November 25, 2009
Boards and Commissions Out of Control
The Rhode Island Way is taking insidious form in some of the public boards and commissions that are meant to help the residents of Rhode Island keep an eye on their government, and the Board of Election's attack on the Moderate Party gives a clear warning. I've reshuffled the paragraphs at the ellipsis to follow the narrative:
On Sept. 21, for example, [Moderate Party founder Ken Block] sent an e-mail to [director of campaign finance, Richard] Thornton asking three questions. This was the third: "Using the most extreme example, an individual donor can make a $10,000 'party building' donation to every State Committee and every Town Committee of every political party in the state every year"?Thornton responded the next day: "I can confirm that items #1-#3 are correct as presented."
Two days later, however, Thornton sent another message, asking Block to "put your request in writing as the basis for the board issuing an advisory opinion on this question." ...
State officials have asked the three-month-old party to forfeit a $10,000 donation and its chairman to pay another $10,000 from his own pocket, according to the terms of a deal outlined behind closed doors last week.

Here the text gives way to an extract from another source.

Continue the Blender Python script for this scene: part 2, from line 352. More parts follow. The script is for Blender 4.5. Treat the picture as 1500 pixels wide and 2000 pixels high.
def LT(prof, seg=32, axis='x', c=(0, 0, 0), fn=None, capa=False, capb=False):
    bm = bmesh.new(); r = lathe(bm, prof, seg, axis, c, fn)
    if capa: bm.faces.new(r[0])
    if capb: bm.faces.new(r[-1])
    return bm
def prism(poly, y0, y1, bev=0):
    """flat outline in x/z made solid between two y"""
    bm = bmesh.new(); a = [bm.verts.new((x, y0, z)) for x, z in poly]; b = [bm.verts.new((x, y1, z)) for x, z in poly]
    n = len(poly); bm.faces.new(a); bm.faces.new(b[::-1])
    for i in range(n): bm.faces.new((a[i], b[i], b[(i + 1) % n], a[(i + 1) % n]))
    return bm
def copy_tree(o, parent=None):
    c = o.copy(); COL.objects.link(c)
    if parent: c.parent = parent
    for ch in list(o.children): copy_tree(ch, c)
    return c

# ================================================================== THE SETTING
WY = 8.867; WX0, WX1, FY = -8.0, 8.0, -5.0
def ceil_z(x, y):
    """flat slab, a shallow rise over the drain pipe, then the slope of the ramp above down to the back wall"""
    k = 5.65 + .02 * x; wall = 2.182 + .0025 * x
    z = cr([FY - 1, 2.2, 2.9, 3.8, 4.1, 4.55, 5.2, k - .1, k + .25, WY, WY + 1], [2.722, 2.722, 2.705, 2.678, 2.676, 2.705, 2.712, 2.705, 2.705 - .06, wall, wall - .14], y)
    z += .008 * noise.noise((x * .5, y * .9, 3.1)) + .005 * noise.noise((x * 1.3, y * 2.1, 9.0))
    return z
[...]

Board officials threatened, as an alternative, to have the attorney general's office launch civil or criminal investigations into a host of party officials for violating Rhode Island's finance laws.
In league with the case-by-case reviews that the Ethics Commission has taken to issuing, we're seeing a creeping governance by advisory opinion. As I pointed out in my recent Providence Monthly essay, all of these boards and commissions insert personal judgment essentiallyl to create laws and absorb resident discontent without anybody's having been elected. And as I pointed out a couple of weeks ago, the Board of Election's own literature explicitly permits "an additional ten thousand dollars" in party-building donations.

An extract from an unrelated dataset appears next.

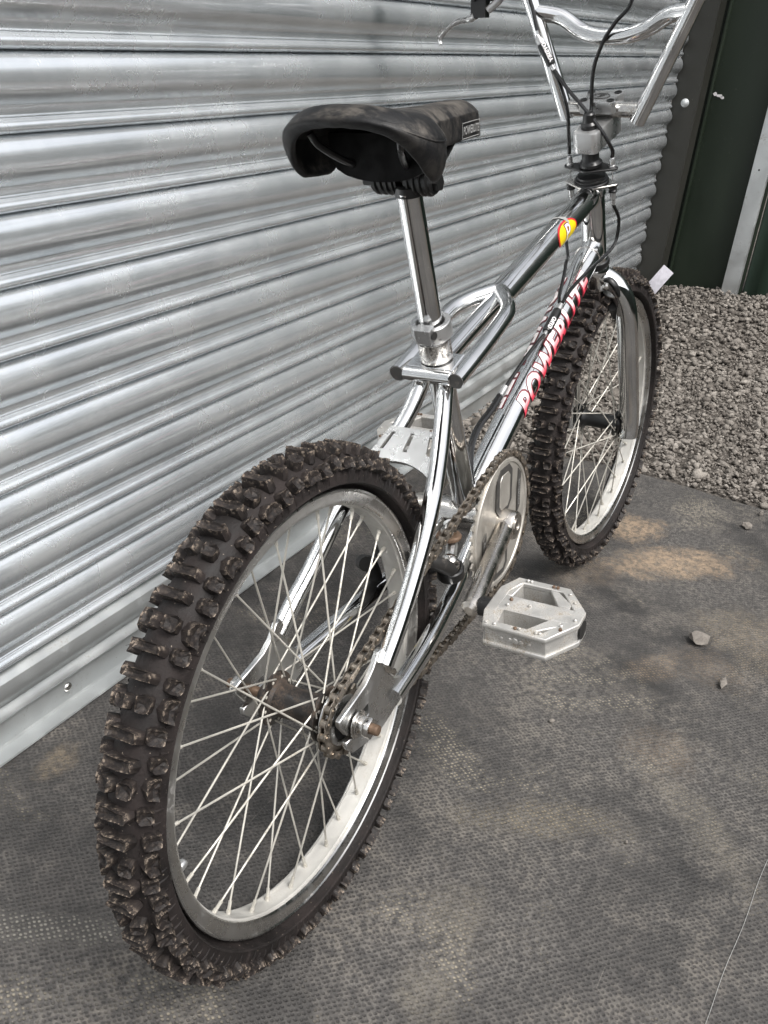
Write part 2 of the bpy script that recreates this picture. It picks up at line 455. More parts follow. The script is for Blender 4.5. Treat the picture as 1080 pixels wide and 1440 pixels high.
# ------------------------------------------------------------------ ground, mat, gravel
mb = MB(); n = 60; rx = 120
xs = [-rx]+[-6+12*i/n for i in range(n+1)]+[rx]
mb.add([(x, y, -.012) for x in xs for y in xs], [(i*(n+3)+j, (i+1)*(n+3)+j, (i+1)*(n+3)+j+1, i*(n+3)+j+1) for i in range(n+2) for j in range(n+2)])
tag(mb.build('ground', 'ground'), kind='structure')

edge_pts = [(-.0, .43, .0)]
def edge_x(y):     # far edge of the mat, photographed line
    pts = [(-3., 1.34), (-.3, 1.318), (.0, 1.322), (.10, 1.315), (.174, 1.300), (.262, 1.245), (.302, 1.20), (.343, 1.145), (.40, 1.06), (.9, .99)]
    for (y0, x0), (y1, x1) in zip(pts, pts[1:]):
        if y0 <= y <= y1: return x0+(x1-x0)*(y-y0)/(y1-y0)
    return 1.3
mb = MB(); nx, ny = 120, 90; vs = []
for j in range(ny+1):
    y = -3+3.42*j/ny
    for i in range(nx+1):
        ex = edge_x(y)+.006*noise.noise((y*9, 1, 0))
        x = -3+(ex+3)*i/nx
        z = .0012*noise.noise((x*3, y*3, 0))-.0012
        if i >= nx-1: z += .002
        vs.append((x, y, z))
W = nx+1
mb.add(vs, [(j*W+i, j*W+i+1, (j+1)*W+i+1, (j+1)*W+i) for j in range(ny) for i in range(nx)])
# turned-down edge so the sheet has thickness
o0 = len(mb.v)
mb.add([(v[0]+.002, v[1], -.012) for v in [vs[j*W+nx] for j in range(ny+1)]]+[vs[j*W+nx] for j in range(ny+1)], [(j, j+1, ny+2+j, ny+1+j) for j in range(ny)])
tag(mb.build('mat', 'mat', recalc=False), kind='structure')

ico = bmesh.new(); bmesh.ops.create_icosphere(ico, subdivisions=2, radius=1)
ICO2 = (np.array([v.co[:] for v in ico.verts]), [tuple(v.index for v in f.verts) for f in ico.faces]); ico.free()
ico = bmesh.new(); bmesh.ops.create_icosphere(ico, subdivisions=1, radius=1)
ICO1 = (np.array([v.co[:] for v in ico.verts]), [tuple(v.index for v in f.verts) for f in ico.faces]); ico.free()
rng = np.random.default_rng(5)
def stone_variants(base, k, amp, lo=.30, hi=.75):
    out = []
    for i in range(k):
        v = base.copy()
        # chop with random planes -> angular chips
        for _ in range(9):
            d = rng.normal(size=3); d /= np.linalg.norm(d); h = rng.uniform(lo, hi)
            s = v@d; ov = np.clip(s-h, 0, None); v = v-ov[:, None]*d
        v = v*(1+amp*rng.normal(size=(len(v), 1))); v *= rng.uniform(.65, 1.25, size=3)
        out.append(v)
    return out
SV1 = stone_variants(ICO1[0]*1.25, 40, .05); SV2 = stone_variants(ICO2[0], 10, .06, .55, .95)
def ghei(x, y):
    far = np.clip((x-1.35)/1.3, 0, 1)
    return .004+.022*far+.012*np.sin(x*5.1+y*3)*far+.01*np.sin(y*9-x*2)*far+.03*np.clip((x-2.3)/.5, 0, 1)
def scatter(cnt, x0, x1, y0, y1, smin, smax, base, variants, tri, layer=0.):
    xs_ = rng.uniform(x0, x1, cnt); ys_ = rng.uniform(y0, y1, cnt)
    s = smin+(smax-smin)*rng.uniform(0, 1, cnt)**2.6
    ok = np.array([x > edge_x(y)+.004+ss*.3 for x, y, ss in zip(xs_, ys_, s)])
    xs_, ys_, s = xs_[ok], ys_[ok], s[ok]
    z = ghei(xs_, ys_)+rng.uniform(-.3, .5, len(s))*s+layer
    return xs_, ys_, z, s
def stones_mesh(name, sets):
    Vv, Ff, T = [], [], []; off = 0
    tri1 = np.array(ICO1[1]); nv = len(ICO1[0])
    for xs_, ys_, z, s in sets:
        for x, y, zz, ss in zip(xs_, ys_, z, s):
            v = SV1[rng.integers(len(SV1))]; a = rng.uniform(0, 6.28, 3)
            ca, sa, cb, sb = math.cos(a[0]), math.sin(a[0]), math.cos(a[1]*.2), math.sin(a[1]*.2)
            Rm = np.array([[ca, -sa, 0], [sa, ca, 0], [0, 0, 1]])@np.array([[1, 0, 0], [0, cb, -sb], [0, sb, cb]])
            Vv.append(v@Rm.T*ss*np.array([1, 1, .8])+[x, y, zz]); Ff.append(tri1+off); off += nv
            T.append(np.full(nv, np.clip(rng.normal(.5, .24), 0, 1)))
    Vv = np.concatenate(Vv); Ff = np.concatenate(Ff); T = np.concatenate(T)
    me = bpy.data.meshes.new(name); me.vertices.add(len(Vv)); me.vertices.foreach_set('co', Vv.ravel())
    me.loops.add(Ff.size); me.loops.foreach_set('vertex_index', Ff.ravel().astype(np.int32))
    me.polygons.add(len(Ff)); me.polygons.foreach_set('loop_start', np.arange(0, Ff.size, 3, dtype=np.int32))
    me.polygons.foreach_set('loop_total', np.full(len(Ff), 3, dtype=np.int32))
    me.update(calc_edges=True)
    at = me.attributes.new('tone', 'FLOAT', 'POINT'); at.data.foreach_set('value', T.astype(np.float32))
    me.materials.append(M['stone']); o = bpy.data.objects.new(name, me); C.objects.link(o); return o
sets = [scatter(11000, 1.0, 2.0, -.75, .45, .0035, .0135, None, None, None),
        scatter(90, 1.05, 2.2, -.7, .42, .013, .022, None, None, None),
        scatter(16000, 1.0, 2.1, -.75, .45, .0018, .0065, None, None, None, .003),
        scatter(12000, 2.0, 2.9, -1.1, .45, .004, .014, None, None, None),
        scatter(260, 1.2, 2.6, -.8, .45, .012, .022, None, None, None),
        scatter(3000, 1.3, 2.9, -2.2, -.75, .008, .018, None, None, None)]
tag(stones_mesh('gravel', sets), kind='stuff')
# bed under the stones
mb = MB(); nx, ny = 50, 60
vs = [(.98+2.2*i/nx, -2.4+2.86*j/ny, 0) for j in range(ny+1) for i in range(nx+1)]
vs = [(max(x, edge_x(y)+.004), y, float(ghei(np.array(max(x, 1.3)), np.array(y)))-.006) for x, y, _ in vs]
mb.add(vs, [(j*(nx+1)+i, j*(nx+1)+i+1, (j+1)*(nx+1)+i+1, (j+1)*(nx+1)+i) for j in range(ny) for i in range(nx)])
tag(mb.build('gravel_bed', 'ground', recalc=False), kind='structure')

def stone(loc, size, idx, label, sq=(1, 1, .7), name='stone'):
    v = SV2[idx]*size*np.array(sq); v[:, 2] -= v[:, 2].min()
    me = bpy.data.meshes.new(name); me.from_pydata([tuple(a) for a in v], [], ICO2[1]); me.materials.append(M['stone'])
    at = me.attributes.new('tone', 'FLOAT', 'POINT'); at.data.foreach_set('value', [.55]*len(v))
    o = bpy.data.objects.new(name, me); C.objects.link(o); o.location = loc; tag(o, label, 'stone', 'loose stones on the mat')
    return o
stone((.752, -.231, -.0005), .0145, 0, 'largest pale chipped stone lying on the dark mat right of the pedal')
stone((.660, -.289, -.0005), .0105, 1, 'smaller flat pale stone on the mat below the largest loose stone', (1.1, .75, .55))
stone((1.212, -.221, -.0005), .010, 2, 'pale stone on the mat just in front of the gravel edge', (1.2, .9, .6))
stone((1.285, -.236, 0), .008, 5, 'small stone at the right rim of the mat touching the gravel')
stone((.432, -.106, -.0005), .0036, 3, 'pea-sized grey stone on the mat below the pedal')
stone((.275, -.256, -.0005), .0028, 4, 'tiny grit grain on the mat low and right of the rear wheel')
stone((1.08, .04, -.0005), .0045, 6, 'tiny tan stone on the sandy patch right of the front tyre')

# ------------------------------------------------------------------ roller shutter
SY = .437; PITCH = .0728; GAP0 = .766
shutter = empty('roller_shutter', (1.0, SY, 0))
tag(shutter, 'closed galvanised steel roller shutter with curved horizontal slats behind the bicycle', 'roller shutter')
prof = [(0, -3.5), (.015, .5), (.05, 4.5), (.11, 8.5), (.19, 11.8), (.27, 13.2), (.36, 13.4), (.44, 12.2), (.51, 9.6), (.57, 6.4), (.62, 3.6), (.66, 2.1), (.72, 1.7),
        (.755, 1.9), (.768, 3.1), (.782, 2.0), (.80, 2.4), (.82, 5.0), (.85, 7.6), (.89, 8.9), (.93, 8.2), (.965, 5.4), (.99, 1.0), (1.01, -5.0)]
pp = [p for p in spl([(s, d, 0) for s, d in prof], 3)]
x0, x1 = -1.6, 2.645
mb = MB(); cols = [x0, .0, 1.3, x1-.004, x1]; K = len(pp)
vs = []
for ci, x in enumerate(cols):
    sh = 1 if ci < len(cols)-1 else .86
    for p in pp: vs.append((x-1.0, -p.y*.001*sh, -p.x*PITCH))
fs = [(i*K+j, i*K+j+1, (i+1)*K+j+1, (i+1)*K+j) for i in range(len(cols)-1) for j in range(K-1)]
mb.add(vs, fs)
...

The Board has not taken the obvious and clear position that Block acted within the scope of public documentation and that it will proceed to change that documentation, by suggesting changes in the law, as ought to be necessary for a non-legislative body. Instead, it is stomping forward with an assertion of its own power. Dangerous stuff, and if it continues, the board should be disbanded and reformulated.
I does seem that “the law” is flexible enough to allow those in power to manipulate it in such a way that it hurts their opponents. The fact that we understand this does not change anything.
It seems that Mr. Block, in going about things as he has, is trying to use the “system” to his own advantage (thereby retreating from the moral higher ground) and is now crying foul when his agenda is being dismantled by the agenda of his opponents. This should not be a surprise to any of us who have seen this happen before.
When you gamble you sometimes loose. Just ask the thousands and thousands who visit Las Vegas/Foxwoods/Xtra Mart every day.
Mr. Block took a gamble, and we will all watch as the wheel of fortune eventually stops come next November. Clik, click, clik, click, clik, click…
SV
Posted by: Sol Venturi at November 25, 2009 11:45 AMThis is one of my favorite parts:
"as an alternative, to have the attorney general's office launch civil or criminal investigations"
Because the BOE has that much control over Lynch? They say jump and he says "how high?"
Really? Sounds like someone over on Brach Ave is quite full of himself.
Posted by: Patrick at November 25, 2009 12:38 PMAnd the difference between the crew that runs the GA and these boards and a full fledged RICO conspiracy is what?
Can they not see the connection between asinine and highly public acts like these and the state's dismal business climate and steady loss of taxpayers?
Posted by: John at November 25, 2009 11:09 PMSo are you for or against maintaining an Ethics Commission? And you think the appropriate course here would be for the matter to go directly to the courts, without the possibility of settling it at the BOE level?
What's the appropriate alternative to the status quo?